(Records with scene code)
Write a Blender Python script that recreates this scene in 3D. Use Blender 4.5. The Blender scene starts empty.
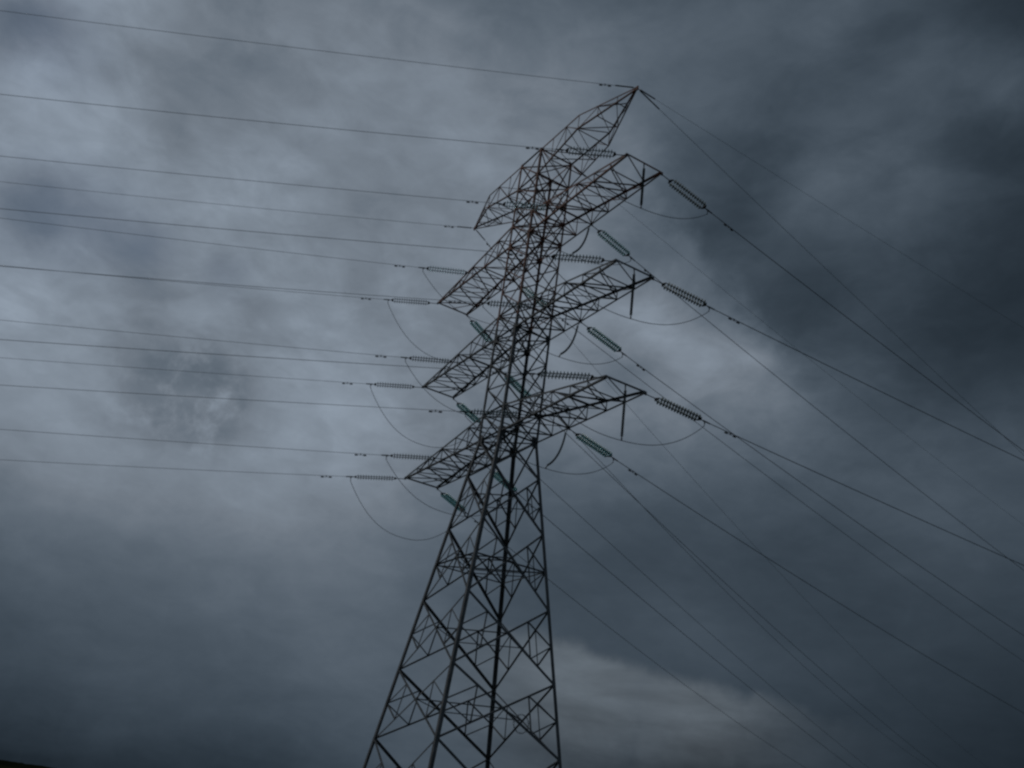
import bpy, bmesh, math, random
from mathutils import Vector, Matrix, noise

random.seed(7)
scene = bpy.context.scene
COL = scene.collection

# ------------------------------------------------------------------ camera
cam_data = bpy.data.cameras.new('camera')
cam = bpy.data.objects.new('camera', cam_data)
COL.objects.link(cam)
cam_data.sensor_width = 36.0
cam_data.lens = 962.77 / 1024 * 36.0
cam_data.clip_start = 0.1
cam_data.clip_end = 20000
_R = Vector((0.52687165, 0.84036568, 0.12724695))
_U = Vector((0.29956903, -0.3237114, 0.89747943))
_F = Vector((-0.7954022, 0.43473721, 0.4223019))
cam.matrix_world = Matrix(((_R.x, _U.x, -_F.x, 52.5247), (_R.y, _U.y, -_F.y, -29.0027),
                           (_R.z, _U.z, -_F.z, 1.6), (0, 0, 0, 1)))
scene.camera = cam
scene.view_settings.view_transform = 'Standard'
scene.view_settings.look = 'None'
scene.view_settings.exposure = 0
scene.view_settings.gamma = 1
scene.cycles.filter_width = 2.5
scene.cycles.max_bounces = 4

# ------------------------------------------------------------------ world: clear sky behind a storm deck of cloud
SUN_EL, SUN_AZ = math.radians(48), math.radians(222)      # sun behind the clouds, high on the left
world = bpy.data.worlds.new('World')
scene.world = world
world.use_nodes = True
wt = world.node_tree
wt.nodes.clear()


class NT:
    """small helper for building node chains"""
    def __init__(self, tree):
        self.t = tree

    def n(self, kind, **kw):
        nd = self.t.nodes.new(kind)
        for k, v in kw.items():
            setattr(nd, k, v)
        return nd

    def put(self, sock, v):
        if hasattr(v, 'bl_rna') and isinstance(v, bpy.types.NodeSocket):
            self.t.links.new(v, sock)
        else:
            sock.default_value = v

    def math(self, op, a, b=0.0, c=0.0, clamp=False):
        nd = self.n('ShaderNodeMath', operation=op, use_clamp=clamp)
        self.put(nd.inputs[0], a); self.put(nd.inputs[1], b); self.put(nd.inputs[2], c)
        return nd.outputs[0]

    def vmath(self, op, a, b=(0, 0, 0), c=(0, 0, 0), scale=1.0):
        nd = self.n('ShaderNodeVectorMath', operation=op)
        self.put(nd.inputs[0], a); self.put(nd.inputs[1], b)
        if op == 'MULTIPLY_ADD':
            self.put(nd.inputs[2], c)
        if op == 'SCALE':
            self.put(nd.inputs[3], scale)
        return nd.outputs['Value' if op in ('DOT_PRODUCT', 'LENGTH') else 'Vector']

    def noise(self, vec, scale, detail=6, rough=0.55, dist=0.0, col=False):
        nd = self.n('ShaderNodeTexNoise')
        self.put(nd.inputs['Vector'], vec)
        nd.inputs['Scale'].default_value = scale
        nd.inputs['Detail'].default_value = detail
        nd.inputs['Roughness'].default_value = rough
        nd.inputs['Distortion'].default_value = dist
        return nd.outputs['Color' if col else 'Fac']


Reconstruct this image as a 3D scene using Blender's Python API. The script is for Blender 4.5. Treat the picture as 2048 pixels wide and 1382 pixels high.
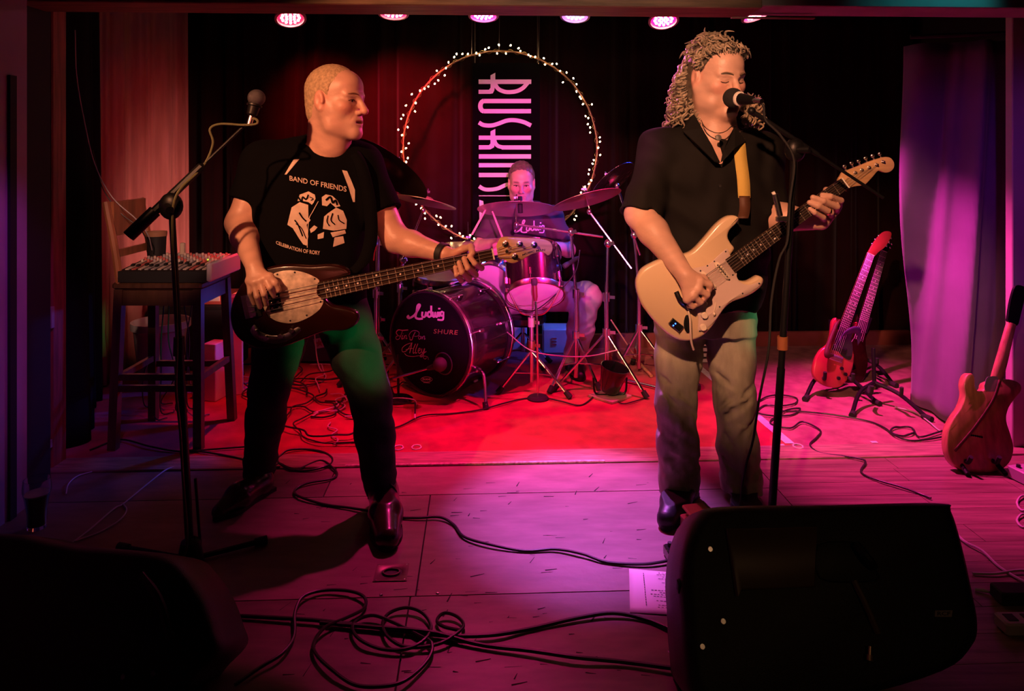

▶ [What the task asks]: Reproduce the full listing faithfully, but do not carry over any pictures.

▶ [Solved exercise]:
Write a Blender Python script that recreates this scene in 3D. Use Blender 4.5. The Blender scene starts empty.
import bpy, bmesh, math, random
from mathutils import Vector, Matrix, noise

random.seed(7)
scene = bpy.context.scene
COL = scene.collection

# ------------------------------------------------------------------ camera
cam_data = bpy.data.cameras.new('camera')
cam = bpy.data.objects.new('camera', cam_data)
COL.objects.link(cam)
cam_data.sensor_width = 36.0
cam_data.lens = 962.77 / 1024 * 36.0
cam_data.clip_start = 0.1
cam_data.clip_end = 20000
_R = Vector((0.52687165, 0.84036568, 0.12724695))
_U = Vector((0.29956903, -0.3237114, 0.89747943))
_F = Vector((-0.7954022, 0.43473721, 0.4223019))
cam.matrix_world = Matrix(((_R.x, _U.x, -_F.x, 52.5247), (_R.y, _U.y, -_F.y, -29.0027),
                           (_R.z, _U.z, -_F.z, 1.6), (0, 0, 0, 1)))
scene.camera = cam
scene.view_settings.view_transform = 'Standard'
scene.view_settings.look = 'None'
scene.view_settings.exposure = 0
scene.view_settings.gamma = 1
scene.cycles.filter_width = 2.5
scene.cycles.max_bounces = 4

# ------------------------------------------------------------------ world: clear sky behind a storm deck of cloud
SUN_EL, SUN_AZ = math.radians(48), math.radians(222)      # sun behind the clouds, high on the left
world = bpy.data.worlds.new('World')
scene.world = world
world.use_nodes = True
wt = world.node_tree
wt.nodes.clear()


class NT:
    """small helper for building node chains"""
    def __init__(self, tree):
        self.t = tree

    def n(self, kind, **kw):
        nd = self.t.nodes.new(kind)
        for k, v in kw.items():
            setattr(nd, k, v)
        return nd

    def put(self, sock, v):
        if hasattr(v, 'bl_rna') and isinstance(v, bpy.types.NodeSocket):
            self.t.links.new(v, sock)
        else:
            sock.default_value = v

    def math(self, op, a, b=0.0, c=0.0, clamp=False):
        nd = self.n('ShaderNodeMath', operation=op, use_clamp=clamp)
        self.put(nd.inputs[0], a); self.put(nd.inputs[1], b); self.put(nd.inputs[2], c)
        return nd.outputs[0]

    def vmath(self, op, a, b=(0, 0, 0), c=(0, 0, 0), scale=1.0):
        nd = self.n('ShaderNodeVectorMath', operation=op)
        self.put(nd.inputs[0], a); self.put(nd.inputs[1], b)
        if op == 'MULTIPLY_ADD':
            self.put(nd.inputs[2], c)
        if op == 'SCALE':
            self.put(nd.inputs[3], scale)
        return nd.outputs['Value' if op in ('DOT_PRODUCT', 'LENGTH') else 'Vector']

    def noise(self, vec, scale, detail=6, rough=0.55, dist=0.0, col=False):
        nd = self.n('ShaderNodeTexNoise')
        self.put(nd.inputs['Vector'], vec)
        nd.inputs['Scale'].default_value = scale
        nd.inputs['Detail'].default_value = detail
        nd.inputs['Roughness'].default_value = rough
        nd.inputs['Distortion'].default_value = dist
        return nd.outputs['Color' if col else 'Fac']


Reconstruct this image as a 3D scene using Blender's Python API. The script is for Blender 4.5. Treat the picture as 2048 pixels wide and 1382 pixels high.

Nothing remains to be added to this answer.